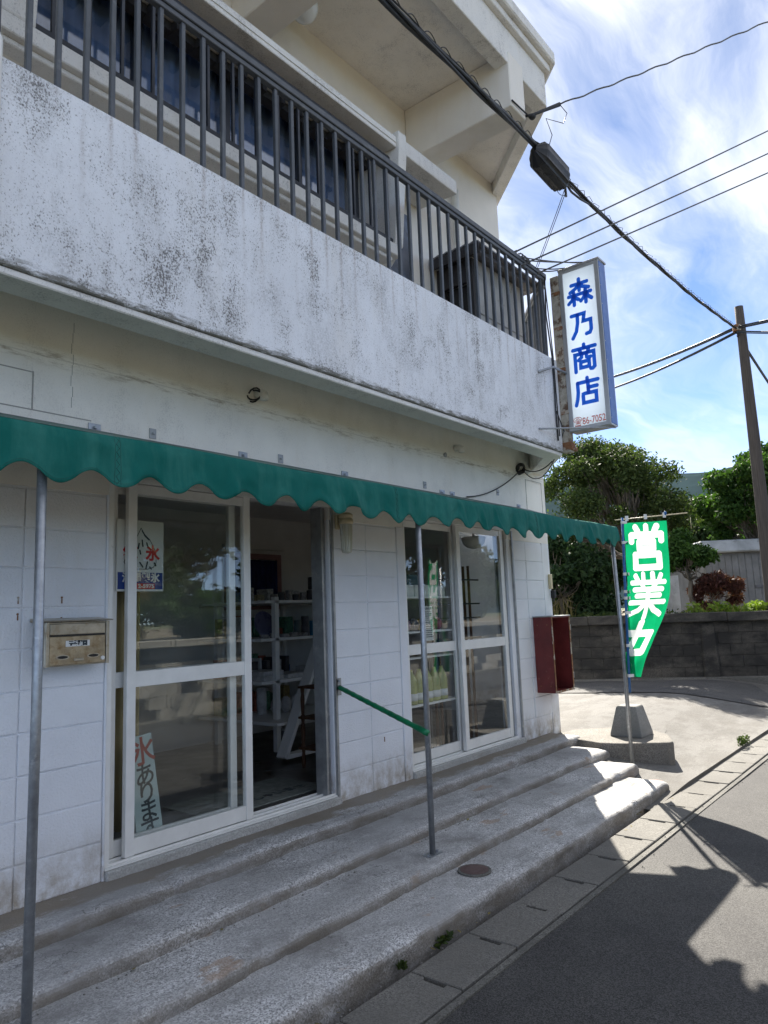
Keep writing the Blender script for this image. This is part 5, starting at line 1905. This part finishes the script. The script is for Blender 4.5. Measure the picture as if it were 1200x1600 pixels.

==================================================

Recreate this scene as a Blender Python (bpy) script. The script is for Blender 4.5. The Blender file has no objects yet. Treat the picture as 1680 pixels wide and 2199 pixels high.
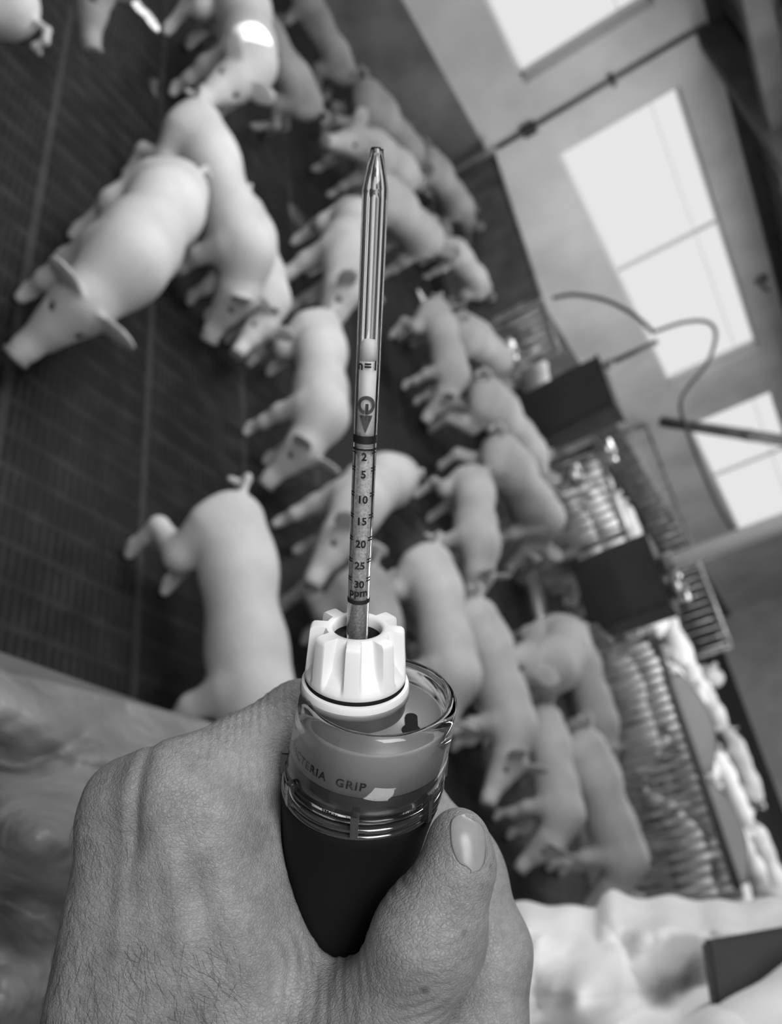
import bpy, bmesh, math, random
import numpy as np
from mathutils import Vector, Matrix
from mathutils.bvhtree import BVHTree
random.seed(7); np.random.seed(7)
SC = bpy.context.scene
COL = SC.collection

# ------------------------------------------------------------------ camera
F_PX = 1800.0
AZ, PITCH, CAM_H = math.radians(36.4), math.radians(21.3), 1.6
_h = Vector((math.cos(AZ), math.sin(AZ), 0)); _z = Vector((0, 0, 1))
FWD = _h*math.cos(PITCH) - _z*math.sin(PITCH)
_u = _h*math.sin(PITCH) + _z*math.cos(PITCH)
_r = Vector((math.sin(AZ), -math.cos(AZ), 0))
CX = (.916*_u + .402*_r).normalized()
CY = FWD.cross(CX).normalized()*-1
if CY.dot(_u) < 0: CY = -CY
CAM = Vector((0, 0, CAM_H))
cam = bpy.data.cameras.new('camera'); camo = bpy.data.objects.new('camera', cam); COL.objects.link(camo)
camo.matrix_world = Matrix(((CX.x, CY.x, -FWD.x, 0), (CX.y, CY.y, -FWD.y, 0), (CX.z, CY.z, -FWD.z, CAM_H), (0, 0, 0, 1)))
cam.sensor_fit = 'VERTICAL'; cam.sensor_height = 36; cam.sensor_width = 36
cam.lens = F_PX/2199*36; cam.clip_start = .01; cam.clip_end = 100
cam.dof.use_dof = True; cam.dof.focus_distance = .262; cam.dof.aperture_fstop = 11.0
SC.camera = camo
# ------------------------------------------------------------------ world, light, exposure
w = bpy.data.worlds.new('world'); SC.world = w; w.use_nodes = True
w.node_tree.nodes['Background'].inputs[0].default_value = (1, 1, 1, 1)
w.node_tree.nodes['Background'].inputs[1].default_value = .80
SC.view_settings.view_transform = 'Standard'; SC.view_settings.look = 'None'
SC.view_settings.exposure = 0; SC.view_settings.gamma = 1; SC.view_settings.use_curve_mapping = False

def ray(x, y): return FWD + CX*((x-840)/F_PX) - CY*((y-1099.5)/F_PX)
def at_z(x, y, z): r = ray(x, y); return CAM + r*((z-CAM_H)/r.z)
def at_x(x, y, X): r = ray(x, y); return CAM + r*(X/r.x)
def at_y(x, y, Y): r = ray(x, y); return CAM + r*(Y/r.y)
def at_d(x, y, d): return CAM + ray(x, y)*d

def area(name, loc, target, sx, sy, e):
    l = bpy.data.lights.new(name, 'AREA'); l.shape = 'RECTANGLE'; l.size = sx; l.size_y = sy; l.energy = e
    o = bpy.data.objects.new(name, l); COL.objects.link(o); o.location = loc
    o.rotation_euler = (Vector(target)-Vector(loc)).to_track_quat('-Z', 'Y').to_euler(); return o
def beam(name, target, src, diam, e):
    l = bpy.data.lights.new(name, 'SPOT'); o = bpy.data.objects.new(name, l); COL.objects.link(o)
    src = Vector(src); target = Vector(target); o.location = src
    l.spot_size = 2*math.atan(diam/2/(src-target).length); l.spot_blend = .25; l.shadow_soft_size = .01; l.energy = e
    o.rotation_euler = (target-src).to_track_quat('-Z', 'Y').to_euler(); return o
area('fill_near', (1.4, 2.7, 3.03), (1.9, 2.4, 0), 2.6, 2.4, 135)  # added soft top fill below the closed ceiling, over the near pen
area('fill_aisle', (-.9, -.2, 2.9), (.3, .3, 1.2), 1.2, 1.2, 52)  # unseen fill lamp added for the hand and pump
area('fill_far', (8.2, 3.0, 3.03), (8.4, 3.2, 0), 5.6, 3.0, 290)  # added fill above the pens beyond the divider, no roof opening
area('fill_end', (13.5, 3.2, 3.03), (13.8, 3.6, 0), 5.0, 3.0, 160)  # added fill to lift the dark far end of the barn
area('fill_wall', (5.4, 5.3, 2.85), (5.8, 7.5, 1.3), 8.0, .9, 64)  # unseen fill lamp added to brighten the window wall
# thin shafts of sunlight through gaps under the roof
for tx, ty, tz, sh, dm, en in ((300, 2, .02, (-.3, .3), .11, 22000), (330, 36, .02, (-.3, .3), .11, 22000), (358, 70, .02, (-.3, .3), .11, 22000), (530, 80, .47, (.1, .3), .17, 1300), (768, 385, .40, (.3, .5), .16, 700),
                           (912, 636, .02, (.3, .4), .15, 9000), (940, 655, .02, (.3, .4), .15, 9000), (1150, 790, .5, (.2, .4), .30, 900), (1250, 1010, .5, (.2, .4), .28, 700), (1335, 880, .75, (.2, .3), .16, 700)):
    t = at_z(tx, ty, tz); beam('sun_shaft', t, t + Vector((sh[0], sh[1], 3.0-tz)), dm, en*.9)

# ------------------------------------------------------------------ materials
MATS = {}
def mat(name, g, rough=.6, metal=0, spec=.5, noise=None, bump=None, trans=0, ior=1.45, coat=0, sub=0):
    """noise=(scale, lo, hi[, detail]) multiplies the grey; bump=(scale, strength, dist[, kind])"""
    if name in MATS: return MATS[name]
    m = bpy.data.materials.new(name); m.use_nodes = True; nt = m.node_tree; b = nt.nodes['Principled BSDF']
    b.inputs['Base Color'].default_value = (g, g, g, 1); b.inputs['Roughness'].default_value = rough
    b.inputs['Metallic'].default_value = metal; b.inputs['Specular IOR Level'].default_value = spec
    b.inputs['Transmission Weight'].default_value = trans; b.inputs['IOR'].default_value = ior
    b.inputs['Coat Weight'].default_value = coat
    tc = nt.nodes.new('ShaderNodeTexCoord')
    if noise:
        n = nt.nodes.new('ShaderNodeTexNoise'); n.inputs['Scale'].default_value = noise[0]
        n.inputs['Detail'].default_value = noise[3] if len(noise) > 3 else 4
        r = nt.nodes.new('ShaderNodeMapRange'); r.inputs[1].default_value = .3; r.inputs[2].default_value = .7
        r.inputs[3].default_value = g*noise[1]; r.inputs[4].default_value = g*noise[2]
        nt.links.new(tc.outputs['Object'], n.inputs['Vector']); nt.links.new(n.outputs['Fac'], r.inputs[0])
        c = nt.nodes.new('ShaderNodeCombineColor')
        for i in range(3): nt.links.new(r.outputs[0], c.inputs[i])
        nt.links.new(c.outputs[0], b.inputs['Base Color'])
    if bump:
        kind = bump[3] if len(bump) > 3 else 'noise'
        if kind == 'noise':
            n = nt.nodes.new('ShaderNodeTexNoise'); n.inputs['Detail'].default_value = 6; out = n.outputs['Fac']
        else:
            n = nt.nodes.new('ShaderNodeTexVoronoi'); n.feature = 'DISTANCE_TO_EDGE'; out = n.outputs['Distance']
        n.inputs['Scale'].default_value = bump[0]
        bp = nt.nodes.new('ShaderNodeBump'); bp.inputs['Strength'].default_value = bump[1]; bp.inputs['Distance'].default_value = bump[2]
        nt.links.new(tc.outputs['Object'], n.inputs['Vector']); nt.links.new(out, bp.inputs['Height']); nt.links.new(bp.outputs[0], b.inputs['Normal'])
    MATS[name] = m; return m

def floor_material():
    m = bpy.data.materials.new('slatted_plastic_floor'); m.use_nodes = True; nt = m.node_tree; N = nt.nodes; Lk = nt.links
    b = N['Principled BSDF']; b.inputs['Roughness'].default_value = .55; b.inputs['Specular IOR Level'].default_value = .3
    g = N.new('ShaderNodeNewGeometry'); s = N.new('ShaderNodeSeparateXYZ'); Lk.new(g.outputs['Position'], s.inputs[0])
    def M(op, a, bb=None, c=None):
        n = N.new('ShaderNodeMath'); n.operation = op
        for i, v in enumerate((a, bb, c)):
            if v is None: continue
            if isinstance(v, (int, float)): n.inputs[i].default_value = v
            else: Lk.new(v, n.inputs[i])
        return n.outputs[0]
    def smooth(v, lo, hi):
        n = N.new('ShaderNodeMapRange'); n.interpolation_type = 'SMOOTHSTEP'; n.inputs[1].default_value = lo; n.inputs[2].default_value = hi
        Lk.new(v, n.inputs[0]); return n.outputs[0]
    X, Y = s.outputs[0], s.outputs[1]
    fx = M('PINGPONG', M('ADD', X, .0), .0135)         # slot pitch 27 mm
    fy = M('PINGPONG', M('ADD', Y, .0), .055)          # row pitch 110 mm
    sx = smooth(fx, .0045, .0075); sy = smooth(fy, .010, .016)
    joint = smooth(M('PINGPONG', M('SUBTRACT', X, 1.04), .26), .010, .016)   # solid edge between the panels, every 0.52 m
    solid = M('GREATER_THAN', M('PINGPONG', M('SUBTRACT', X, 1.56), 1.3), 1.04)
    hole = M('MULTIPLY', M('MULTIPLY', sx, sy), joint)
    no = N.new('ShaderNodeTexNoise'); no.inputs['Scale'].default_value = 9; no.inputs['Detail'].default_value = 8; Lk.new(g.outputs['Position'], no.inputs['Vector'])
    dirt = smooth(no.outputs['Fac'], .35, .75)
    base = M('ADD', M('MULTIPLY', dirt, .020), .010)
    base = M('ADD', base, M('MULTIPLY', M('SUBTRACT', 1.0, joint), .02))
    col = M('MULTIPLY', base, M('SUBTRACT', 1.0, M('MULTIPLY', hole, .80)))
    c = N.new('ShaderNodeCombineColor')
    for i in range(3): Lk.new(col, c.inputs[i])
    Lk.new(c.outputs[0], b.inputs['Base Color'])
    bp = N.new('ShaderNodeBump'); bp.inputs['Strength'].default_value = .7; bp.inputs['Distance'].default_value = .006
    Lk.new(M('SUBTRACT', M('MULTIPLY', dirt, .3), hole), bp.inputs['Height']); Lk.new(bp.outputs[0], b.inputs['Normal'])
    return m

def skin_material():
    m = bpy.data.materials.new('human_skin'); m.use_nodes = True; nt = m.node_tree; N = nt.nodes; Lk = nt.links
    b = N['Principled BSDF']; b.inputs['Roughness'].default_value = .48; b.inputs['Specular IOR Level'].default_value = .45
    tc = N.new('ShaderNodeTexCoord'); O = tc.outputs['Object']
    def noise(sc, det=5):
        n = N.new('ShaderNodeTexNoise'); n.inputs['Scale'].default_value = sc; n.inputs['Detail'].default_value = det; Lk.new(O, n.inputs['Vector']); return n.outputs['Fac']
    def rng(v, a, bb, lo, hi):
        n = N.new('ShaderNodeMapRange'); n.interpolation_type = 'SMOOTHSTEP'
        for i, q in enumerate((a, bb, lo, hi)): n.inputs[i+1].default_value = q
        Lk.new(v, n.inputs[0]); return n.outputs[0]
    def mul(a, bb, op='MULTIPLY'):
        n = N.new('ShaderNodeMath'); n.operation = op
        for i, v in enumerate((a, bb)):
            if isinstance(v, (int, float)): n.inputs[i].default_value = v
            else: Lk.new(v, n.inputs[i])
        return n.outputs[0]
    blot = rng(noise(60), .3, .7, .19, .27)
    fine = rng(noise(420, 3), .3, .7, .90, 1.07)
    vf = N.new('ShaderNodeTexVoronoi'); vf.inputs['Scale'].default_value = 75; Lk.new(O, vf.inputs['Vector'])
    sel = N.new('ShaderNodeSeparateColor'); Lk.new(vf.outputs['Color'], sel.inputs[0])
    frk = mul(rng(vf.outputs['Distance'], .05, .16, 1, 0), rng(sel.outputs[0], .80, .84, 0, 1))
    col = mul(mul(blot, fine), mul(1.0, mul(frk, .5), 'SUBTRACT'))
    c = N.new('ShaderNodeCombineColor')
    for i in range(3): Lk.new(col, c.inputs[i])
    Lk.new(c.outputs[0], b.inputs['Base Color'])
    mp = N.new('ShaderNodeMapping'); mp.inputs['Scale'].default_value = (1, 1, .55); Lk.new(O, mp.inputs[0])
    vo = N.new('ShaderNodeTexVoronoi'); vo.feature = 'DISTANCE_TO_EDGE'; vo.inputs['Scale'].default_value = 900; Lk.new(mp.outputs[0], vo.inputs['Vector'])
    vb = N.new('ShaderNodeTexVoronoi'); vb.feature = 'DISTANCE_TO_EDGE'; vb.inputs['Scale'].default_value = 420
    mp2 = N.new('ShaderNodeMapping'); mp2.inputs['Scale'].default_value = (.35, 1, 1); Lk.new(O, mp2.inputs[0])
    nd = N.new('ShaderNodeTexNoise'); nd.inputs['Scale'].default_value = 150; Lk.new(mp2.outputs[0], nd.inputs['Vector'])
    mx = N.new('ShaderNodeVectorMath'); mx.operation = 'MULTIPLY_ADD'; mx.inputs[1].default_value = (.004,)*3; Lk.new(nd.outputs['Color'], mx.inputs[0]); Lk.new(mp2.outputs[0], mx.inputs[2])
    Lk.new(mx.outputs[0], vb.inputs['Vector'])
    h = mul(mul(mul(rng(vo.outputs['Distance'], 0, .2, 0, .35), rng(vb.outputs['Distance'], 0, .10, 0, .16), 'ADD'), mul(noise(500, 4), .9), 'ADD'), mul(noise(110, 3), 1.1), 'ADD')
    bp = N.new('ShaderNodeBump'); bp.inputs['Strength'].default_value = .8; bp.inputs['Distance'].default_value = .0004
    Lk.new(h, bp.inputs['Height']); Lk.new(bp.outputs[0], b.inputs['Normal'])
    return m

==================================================

- **TASK INSTRUCTIONS**:
Pull out all lines in the data above that include "this".

- **WRITTEN SOLUTION**:
Keep writing the Blender script for this image. This is part 5, starting at line 1905. This part finishes the script. The script is for Blender 4.5. Measure the picture as if it were 1200x1600 pixels.
Recreate this scene as a Blender Python (bpy) script. The script is for Blender 4.5. The Blender file has no objects yet. Treat the picture as 1680 pixels wide and 2199 pixels high.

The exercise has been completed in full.